Can you reslot while the warehouse is running?

Yes. Rolling reslots are designed to happen shift by shift while operations continue. Pickers may see temporary location changes each day, but throughput stays at normal levels. The key is real-time WMS updates and clear team communication before each shift. Big bang reslots require downtime or minimal capacity for 1-3 days. For warehouses that cannot afford a shutdown, the rolling method is the standard approach.

What is the difference between rolling reslot and big bang reslot?

A rolling reslot moves products in phases over 2-6 weeks, zone by zone or category by category, while the warehouse continues operating at full capacity. A big bang reslot moves everything at once over 1-3 days and typically requires a full or partial shutdown. Rolling reslots cost less in labor and operational risk — if one phase goes wrong, you fix it before the next begins. Big bang reslots are faster to complete but more disruptive, with higher risk of coordination failures and team turnover during the shutdown period.

What are the most common reslotting mistakes?

Five mistakes account for most failed reslots: (1) reslotting without a velocity heatmap, so moves are based on guesswork rather than actual pick frequency; (2) not updating WMS locations immediately after each move, causing pickers to search the wrong aisles; (3) ignoring compliance constraints like flammability, temperature sensitivity, or allergen separation, which creates safety and regulatory gaps; (4) poor team communication, which drops morale and increases errors when pickers don’t understand why locations are changing; and (5) running out of temporary staging space, which causes phase backups and slows operations anyway.
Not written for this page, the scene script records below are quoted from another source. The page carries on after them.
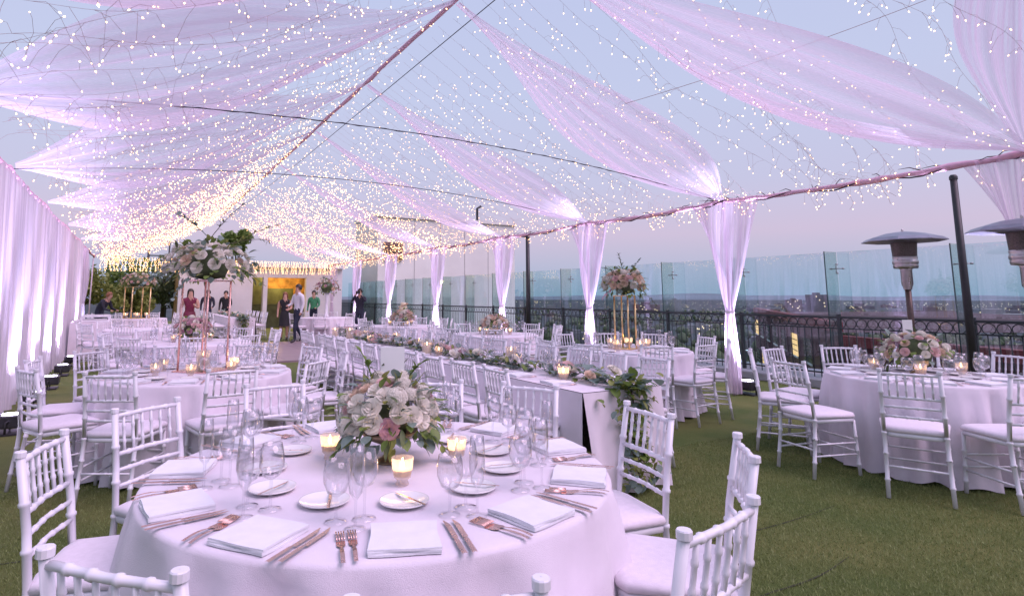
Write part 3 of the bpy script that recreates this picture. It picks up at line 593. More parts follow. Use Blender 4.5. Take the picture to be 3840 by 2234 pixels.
# ================================================================== CHAIRS
def chair_parts():
    """white chiavari chair; back at -x, seat faces +x; origin on the floor under the seat centre"""
    P = []
    def nodes(pts, r, kn):       # bamboo turned rod with knuckles
        out, rad = [], []
        pts = [Vector(p) for p in pts]; L = [0]
        for a, b in zip(pts, pts[1:]): L.append(L[-1]+(b-a).length)
        def at(s):
            for i in range(len(pts)-1):
                if s <= L[i+1]+1e-9: return pts[i]+(pts[i+1]-pts[i])*((s-L[i])/max(1e-9, L[i+1]-L[i]))
            return pts[-1]
        ss = sorted(set([0, L[-1]]+L+[x for k in kn for x in (k*L[-1]-.010, k*L[-1]-.005, k*L[-1]+.005, k*L[-1]+.010)]))
        ss = [s for s in ss if 0 <= s <= L[-1]]
        for s in ss:
            out.append(at(s)); rad.append(r*1.3 if any(abs(s-k*L[-1]) < .0065 for k in kn) else r)
        return out, rad
    def rod(name, pts, r, kn=(), n=8):
        p, q = nodes(pts, r, kn); P.append((name, MB().tube(p, q, n)))
    for s in (-1, 1):
        y = s*.182
        rod('back_post', [(-.245, y*1.03, 0), (-.205, y, .30), (-.195, y, .46), (-.215, y*.99, .66), (-.255, y*.97, .90)], .0145, (.14, .34, .5, .66, .83), 10)
        P.append(('finial', MB().lathe([(.0150, 0), (.0185, .002), (.0185, .019), (.0165, .022), (.001, .0225)], 12, (-.257, y*.97, .90))))
        rod('leg', [(.205, s*.20, 0), (.185, s*.192, .44)], .0135, (.2, .45, .7), 8)
        for z in (.17, .26): rod('side_stretcher', [(-.215, y, z), (.197, s*.197, z)], .008, (.33, .67), 6)
    for z, x in ((.885, -.253), (.715, -.226), (.645, -.213), (.575, -.205)): rod('cross_rail', [(x, -.178, z), (x-.014, 0, z+.002), (x, .178, z)], .0105 if z > .7 else .009, (.2, .4, .6, .8), 7)
    for i in range(6):
        y = -.128+i*.0512; bx = .012*(1-(y/.178)**2); rod('spindle', [(-.226-bx, y, .715), (-.241-bx, y, .80), (-.253-bx, y, .885)], .0072, (.3, .7), 6)
    for z in (.19, .28): rod('front_stretcher', [(.197, -.197, z), (.197, .197, z)], .008, (.25, .5, .75), 6)
    rod('rear_stretcher', [(-.218, -.18, .22), (-.218, .18, .22)], .008, (.25, .5, .75), 6)
    sq = lambda w0, w1, d0, d1, k: [(d0+.02, -w0), (d0, -w0*.6), (d0, w0*.6), (d0+.02, w0), (d1-.05, w1), (d1-.012, w1*.82), (d1, w1*.4), (d1, -w1*.4), (d1-.012, -w1*.82), (d1-.05, -w1)]
    def slab(prof):              # rounded slab from outlines at several heights
        m = MB(); n = None
        for k, (z, ins) in enumerate(prof):
            ol = sq(.19-ins, .215-ins, -.20+ins, .215-ins, 0); n = len(ol); m.v += [(x, y, z) for x, y in ol]
            if k: b = (k-1)*n; m.f += [(b+i, b+(i+1) % n, b+n+(i+1) % n, b+n+i) for i in range(n)]
        b = (len(prof)-1)*n; m.f.append(tuple(range(b, b+n))); m.f.append(tuple(range(n))[::-1]); return m
    P.append(('seat_frame', slab([(.425, .006), (.43, 0), (.452, 0), (.457, .006)])))
    P.append(('cushion', slab([(.457, .006), (.462, -.004), (.478, -.008), (.494, -.002), (.504, .03), (.508, .09)])))
    return P
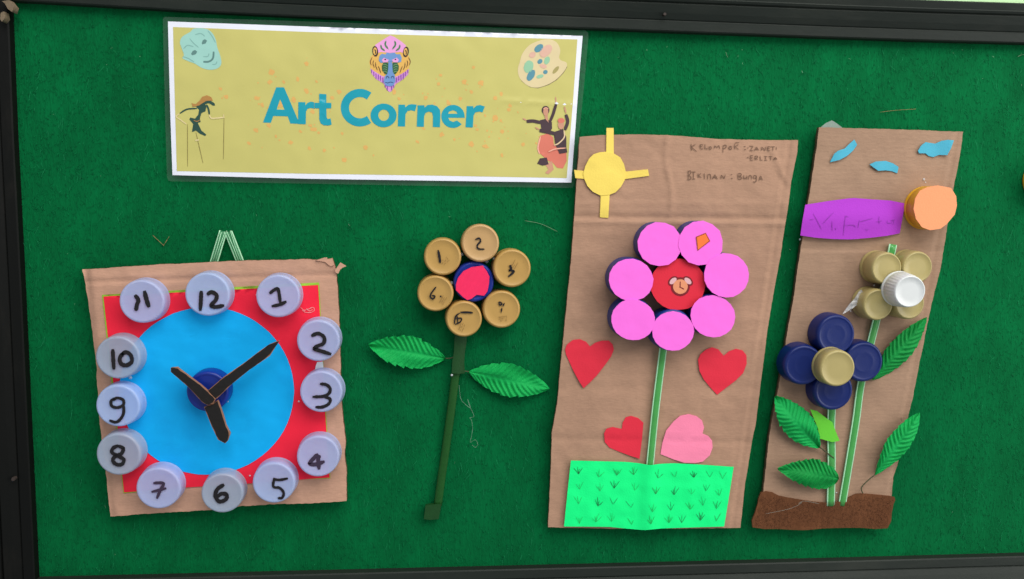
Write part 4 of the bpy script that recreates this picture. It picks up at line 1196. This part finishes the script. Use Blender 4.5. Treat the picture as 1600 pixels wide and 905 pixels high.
for st in ([[(228, 300), (290, 410), (345, 515)], [(512, 285), (430, 370), (362, 440)], [(490, 400), (495, 540)], [(185, 385), (235, 380)]], [[(538, 500), (546, 530)]], [[(680, 330), (662, 460), (650, 600)], [(668, 332), (722, 346)], [(660, 465), (780, 458), (822, 490)]],
           [[(872, 390), (852, 500)], [(880, 415), (950, 395), (1055, 365)], [(955, 515), (972, 530), (995, 522)]], [[(1145, 340), (1142, 400), (1152, 442)], [(1110, 415), (1185, 400)]], [[(1260, 392), (1258, 428), (1315, 428), (1330, 392)], [(1358, 378), (1345, 420), (1335, 455)], [(1300, 395), (1360, 385)]]):
    pen('pencil_letter', [S(s) for s in st], .85, H3 + .0033, M_PP, lab, hp, .15, 4, .6)

straw([(1395, 382), (1382, 445), (1368, 504), (1346, 594), (1337, 657), (1326, 725), (1315, 790)], 6.0, H3 + .0022, card3, M_STRAW, M_STRAWE)
straw([(1301, 590), (1299, 640), (1298, 670), (1299, 720), (1297.5, 790)], 6.2, H3 + .0022, card3, M_STRAW, M_STRAWE)
OH = .0158
for i, (u, v, r) in enumerate(((1386, 419.5, 24.6), (1434, 418, 24.6), (1372.5, 476.5, 24.2), (1422, 475, 24.0))):
    cap(u, v, r, H3 + (.0005 if i else 0), OH, M_OLIVE, card3, 'plain', 'petal_cap', .012, .04, (0, 0))
cap(1423.4, 454.6, 25.2, H3 + .0005 + OH, .0155, M_WCAP, card3, 'ribbed', 'centre_cap', .06, .10, (2, -2), 'white ribbed bottle cap heart of the olive flower', 128)
for u, v in ((1306, 524), (1257, 571), (1350, 566.6), (1303, 611)):
    cap(u, v, 31, H3, .0130, M_BLUECAP, card3, 'ringed', 'petal_cap', .012, .03, (random.uniform(-2, 2), random.uniform(-2, 2)))
cap(1309, 576, 28.2, H3 + .0132, .0120, M_OLIVE, card3, 'plain', 'centre_cap', .012, .03)
S = lambda p: Z(1160, 600, 3.77, p)
sheet('light_green_scrap', S([(400, 150), (440, 160), (500, 205), (530, 225), (550, 280), (573, 335), (530, 343), (455, 322), (445, 260), (420, 200)]), H3 + .0052, paper('lime_scrap_paper', (104, 204, 58)), card3, .0004, L=6)
leaf((1363, 594), (1448, 496), 37, H3 + .003, card3, M_LEAFD, .006, bend=2, cup=-.004, label='green embossed leaf right of the blue flower')
leaf((1281, 700), (1211.5, 619), 50, H3 + .0045, card3, M_LEAF, .005, bend=-2, blunt=.22, cup=-.0015, label='green embossed leaf left of the straws')
leaf((1311, 748), (1215, 732.5), 47, H3 + .0055, card3, M_LEAFD, .005, bend=1, blunt=.18, widest=.34, cup=-.002, label='dark green embossed leaf lowest by the brown felt')
leaf((1367, 742.5), (1437, 645), 36, H3 + .003, card3, M_LEAF, .008, bend=1, widest=.5, cup=-.0025, label='narrow green embossed leaf on a bent wire')
for p in ([(1367, 742), (1356, 751), (1346, 762), (1348, 771)], [(1281, 699), (1290, 706), (1303, 716)], [(1340, 594), (1352, 595), (1363, 593)]):
    tube([P(u, v, H3 + .0036) for u, v in curve_pts(p, 4)], .00045, M_WIRE, 'leaf_wire', card3, 6)
M_BROWN = felt_material('brown_felt', (104, 66, 43), .3)
M_BROWN.node_tree.nodes['Principled BSDF'].inputs['Sheen Tint'].default_value = (*lin((170, 110, 80)), 1)
hsx = lambda u, v: .0014 * G(u - 1300, 26) * G(v - 786, 20) + .0007 * math.sin(u / 16 + v / 21)
sheet('brown_felt_strip', S(curve_pts([(110, 640), (180, 640), (215, 660), (350, 685), (500, 703), (590, 688), (660, 655), (700, 648), (800, 655), (897, 668), (890, 710), (880, 760), (855, 850), (700, 848), (600, 848), (470, 852), (360, 862), (220, 855), (60, 845), (75, 760), (90, 710)], 2, True)), H3 + .0020, M_BROWN, card3, .0013, hsx, L=5)
V, Fc = [], []
for i in range(2600):
    u_, v_ = rnd.uniform(1178, 1394), rnd.uniform(772, 826)
    el_, er_ = 1189 - (v_ - 770) * .24, 1397 - (v_ - 776) * .22
    vt_ = 783 if 1225 < u_ < 1325 else 774
    if not (el_ + 2 < u_ < er_ - 2) or v_ < vt_ + 3 + max(0, (u_ - 1178) * .04 if u_ < 1225 else 0) or v_ > 823: continue
    a = rnd.uniform(0, 2 * PI); l = rnd.uniform(1.5, 4); q = len(V)
    for j in range(3):
        p = P(u_ + math.cos(a + j * .4) * l * j / 2, v_ + math.sin(a + j * .4) * l * j / 2, H3 + .0021 + hsx(u_, v_) + .0005 * (j == 1))
        V += [p - Vector((.00006, 0, .00006)), p + Vector((.00006, 0, .00006))]
    Fc += [(q, q + 1, q + 3, q + 2), (q + 2, q + 3, q + 5, q + 4)]
obj('felt_fuzz', V, Fc, fibre_material('brown_fibre', (112, 72, 50)), card3, False, None, None, 'stuff')
sheet('glue_strand', Z(1300, 360, 5.655, [(92, 742), (150, 660), (205, 600), (240, 540), (262, 525), (275, 545), (255, 620), (235, 650), (180, 690), (130, 722)]), H3 + .008, M_GLUE, card3, .0006, lambda u, v: .0006 * math.sin(u * v / 90), L=4)
for u, v, r, h in ((1442, 282, 2.2, .008), (1446, 285, 1.6, .008), (1365, 447, 2.4, .013), (1331, 487, 2, .01), (1270, 574, 3, .018), (1268, 580, 2.4, .016), (1250, 374, 2, .006), (1307, 769, 1.8, .009), (1280, 533, 1.8, .012), (1420, 416, 2.4, .02)):
    glue(u, v, r, h, card3)
tube([P(u, v, H3 + .0042) for u, v in curve_pts([(1196, 803), (1230, 796), (1246, 790), (1253, 785), (1248, 787), (1256, 783), (1280, 787)], 5)], .00008, M_STRING, 'glue_strand', card3, 5)

# craft cut off by the right-hand side of the view
tag(cap(1650, 280, 34, .001, .0125, M_YCAP, None, 'plain', 'yellow_cap', .012), 'yellow bottle cap rim just showing at the far right side of the felt', 'bottle cap')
Planning for all five before Day 1 eliminates most reslotting problems.

Do you need new equipment for reslotting?

No. Reslotting reorganizes products within your existing warehouse layout. You are not redesigning shelves, buying new racks, or investing in hardware. The main requirements are temporary staging space (typically 10-15% of your active inventory area for 1-2 days per phase) and strong team communication throughout the process. The investment is in planning and coordination, not capital expenditure.

How do you know if a reslot worked?

Compare before-and-after KPIs once all reslot phases are complete and operations have stabilized for 1-2 weeks. The primary metrics are: walking distance per pick (target: 15-30% reduction), pick throughput (target: 8-15% increase), order accuracy (should stay flat or improve), and congestion heatmaps from your WMS or optimization tool. Measure after stabilization, not during the reslot itself, since temporary location changes during execution can skew the numbers. If walk time dropped and throughput improved without accuracy declining, the reslot worked.